| Exam Board | AQA |
|---|---|
| Module | FP3 (Further Pure Mathematics 3) |
| Year | 2010 |
| Session | June |
| Marks | 6 |
| Paper | Download PDF ↗ |
| Topic | Fixed Point Iteration |
| Type | Apply basic Euler method for differential equations |
| Difficulty | Standard +0.3 This is a straightforward application of two standard numerical methods (Euler's method and midpoint method) with given formulas. Students simply substitute values into provided formulas with no derivation, problem-solving, or conceptual insight required.

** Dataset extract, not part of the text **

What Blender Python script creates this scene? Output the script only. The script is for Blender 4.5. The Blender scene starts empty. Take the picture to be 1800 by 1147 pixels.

The arithmetic is routine, making this slightly easier than average despite being Further Maths content. |
| Spec | 1.09c Simple iterative methods: x_{n+1} = g(x_n), cobweb and staircase diagrams |
1 The function $y ( x )$ satisfies the differential equation
$$\frac { \mathrm { d } y } { \mathrm {~d} x } = \mathrm { f } ( x , y )$$
where
$$\mathrm { f } ( x , y ) = x + 3 + \sin y$$
and
$$y ( 1 ) = 1$$
\begin{enumerate}[label=(\alph*)]
\item Use the Euler formula
$$y _ { r + 1 } = y _ { r } + h \mathrm { f } \left( x _ { r } , y _ { r } \right)$$
with $h = 0.1$, to obtain an approximation to $y ( 1.1 )$, giving your answer to four decimal places.
\item Use the formula
$$y _ { r + 1 } = y _ { r - 1 } + 2 h \mathrm { f } \left( x _ { r } , y _ { r } \right)$$
with your answer to part (a), to obtain an approximation to $y ( 1.2 )$, giving your answer to three decimal places.
\end{enumerate}
\hfill \mbox{\textit{AQA FP3 2010 Q1 [6]}}